The processor communicates with an automated lighting controller by way of the I/O which is usually a discrete chip such as a peripheral interface adaptor (PIA) or a programmable peripheral interface (PPI). The microcontroller, which is essentially a computer on a chip, might have built-in I/O devices which can include DACs, universal asynchronous receiver transmitters (UARTs), and serial peripheral interfaces. The automated lighting controller is usually a lighting console or desk that offers a suite of features such as fixture libraries, off-line editors, effects generators, pixel mapping, and visualizers. There’re PC-based controllers which are nothing more than a software program running on a laptop or desktop computer.
Lighting control
The processor sends and receives serial data through the data link using a communication protocol such as DMX512, Remote Device Management (RDM), or Architecture for Control Networks (ACN). The different controllable properties of the moving light, including intensity, pan, tilt, focus, color, gobo, size, sharpness, focus, iris, frost and other characteristics, are called attributes. Each attribute corresponds to a DMX channel. All attributes are initially assigned to one of the four categories: the beam, the image, the color and the position, or to a fifth one called None.
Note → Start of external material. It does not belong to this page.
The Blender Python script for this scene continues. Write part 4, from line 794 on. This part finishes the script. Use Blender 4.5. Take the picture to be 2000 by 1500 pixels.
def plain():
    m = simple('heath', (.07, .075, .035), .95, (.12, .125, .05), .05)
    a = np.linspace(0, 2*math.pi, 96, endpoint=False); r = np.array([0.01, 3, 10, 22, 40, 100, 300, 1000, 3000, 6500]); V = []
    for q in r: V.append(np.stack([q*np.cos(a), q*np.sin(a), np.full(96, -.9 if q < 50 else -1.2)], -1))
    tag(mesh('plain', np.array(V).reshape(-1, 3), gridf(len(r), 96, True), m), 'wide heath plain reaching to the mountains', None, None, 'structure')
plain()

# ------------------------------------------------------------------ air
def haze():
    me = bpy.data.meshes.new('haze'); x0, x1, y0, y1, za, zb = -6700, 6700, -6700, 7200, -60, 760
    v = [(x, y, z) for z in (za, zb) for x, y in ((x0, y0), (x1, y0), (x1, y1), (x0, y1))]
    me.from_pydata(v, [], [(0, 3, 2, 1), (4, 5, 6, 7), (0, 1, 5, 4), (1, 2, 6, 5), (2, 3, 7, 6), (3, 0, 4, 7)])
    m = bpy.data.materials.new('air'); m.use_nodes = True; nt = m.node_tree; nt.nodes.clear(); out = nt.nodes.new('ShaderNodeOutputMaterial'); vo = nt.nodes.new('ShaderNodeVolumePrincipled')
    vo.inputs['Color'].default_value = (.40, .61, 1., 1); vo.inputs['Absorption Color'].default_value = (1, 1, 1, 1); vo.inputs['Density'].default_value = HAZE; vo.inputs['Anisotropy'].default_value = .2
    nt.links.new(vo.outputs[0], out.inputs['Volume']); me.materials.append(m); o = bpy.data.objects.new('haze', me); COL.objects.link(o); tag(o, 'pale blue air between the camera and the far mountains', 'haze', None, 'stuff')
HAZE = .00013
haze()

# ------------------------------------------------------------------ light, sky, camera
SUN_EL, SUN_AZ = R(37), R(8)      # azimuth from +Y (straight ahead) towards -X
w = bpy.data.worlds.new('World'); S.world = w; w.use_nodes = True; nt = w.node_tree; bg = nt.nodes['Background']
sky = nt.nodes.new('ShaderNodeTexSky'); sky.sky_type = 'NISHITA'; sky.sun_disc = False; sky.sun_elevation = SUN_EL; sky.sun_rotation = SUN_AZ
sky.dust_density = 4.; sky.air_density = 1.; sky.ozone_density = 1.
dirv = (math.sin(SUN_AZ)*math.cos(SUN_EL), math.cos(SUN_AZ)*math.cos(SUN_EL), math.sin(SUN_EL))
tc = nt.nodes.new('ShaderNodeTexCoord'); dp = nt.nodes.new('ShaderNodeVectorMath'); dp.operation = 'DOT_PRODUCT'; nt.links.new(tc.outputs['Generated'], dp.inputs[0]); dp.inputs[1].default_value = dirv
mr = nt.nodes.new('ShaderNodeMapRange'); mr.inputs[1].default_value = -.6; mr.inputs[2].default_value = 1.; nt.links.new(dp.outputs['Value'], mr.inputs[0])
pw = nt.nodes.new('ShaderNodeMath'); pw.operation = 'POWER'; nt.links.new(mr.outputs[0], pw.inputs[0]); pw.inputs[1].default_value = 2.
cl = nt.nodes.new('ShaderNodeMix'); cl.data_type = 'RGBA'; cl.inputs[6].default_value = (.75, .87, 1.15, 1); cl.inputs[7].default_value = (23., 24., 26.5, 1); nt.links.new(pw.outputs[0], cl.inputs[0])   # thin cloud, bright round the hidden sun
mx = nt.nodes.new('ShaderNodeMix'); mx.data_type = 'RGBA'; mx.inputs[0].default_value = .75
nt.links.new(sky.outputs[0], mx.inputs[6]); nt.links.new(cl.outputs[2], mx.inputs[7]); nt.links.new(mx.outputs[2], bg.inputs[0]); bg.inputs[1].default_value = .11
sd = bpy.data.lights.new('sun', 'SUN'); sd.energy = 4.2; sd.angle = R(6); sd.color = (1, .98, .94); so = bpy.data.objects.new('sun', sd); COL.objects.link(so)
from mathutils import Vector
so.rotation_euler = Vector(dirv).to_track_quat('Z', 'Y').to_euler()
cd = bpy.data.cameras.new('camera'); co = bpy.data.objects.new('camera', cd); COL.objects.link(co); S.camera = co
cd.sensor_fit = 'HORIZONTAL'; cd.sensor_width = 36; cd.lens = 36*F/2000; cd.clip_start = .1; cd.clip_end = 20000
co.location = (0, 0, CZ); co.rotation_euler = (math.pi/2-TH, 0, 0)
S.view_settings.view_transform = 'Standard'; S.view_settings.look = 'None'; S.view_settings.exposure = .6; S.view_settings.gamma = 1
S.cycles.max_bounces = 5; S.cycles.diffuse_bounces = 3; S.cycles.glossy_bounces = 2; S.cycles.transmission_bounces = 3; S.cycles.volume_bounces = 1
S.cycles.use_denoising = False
Every fixture is assigned an electronic personality which specifies the attributes for the fixture and describes how it can be controlled. Multiple moving head lights can be set to run preset programs in a master/slave configuration with no external controller. A larger number of fixtures can be controlled to run simultaneously on a network for sophisticated light shows.
Relatively simple installations can be managed with DMX control. DMX is a unidirectional communication protocol, whereas both RDM and ACN allow for bi-directional communication between a luminaire and one or more controllers. Ethernet can be used as a transport for DMX512 data using ACN, ArtNet, Pathport, ETCNet3, or ShowNet to handle large-scale installations.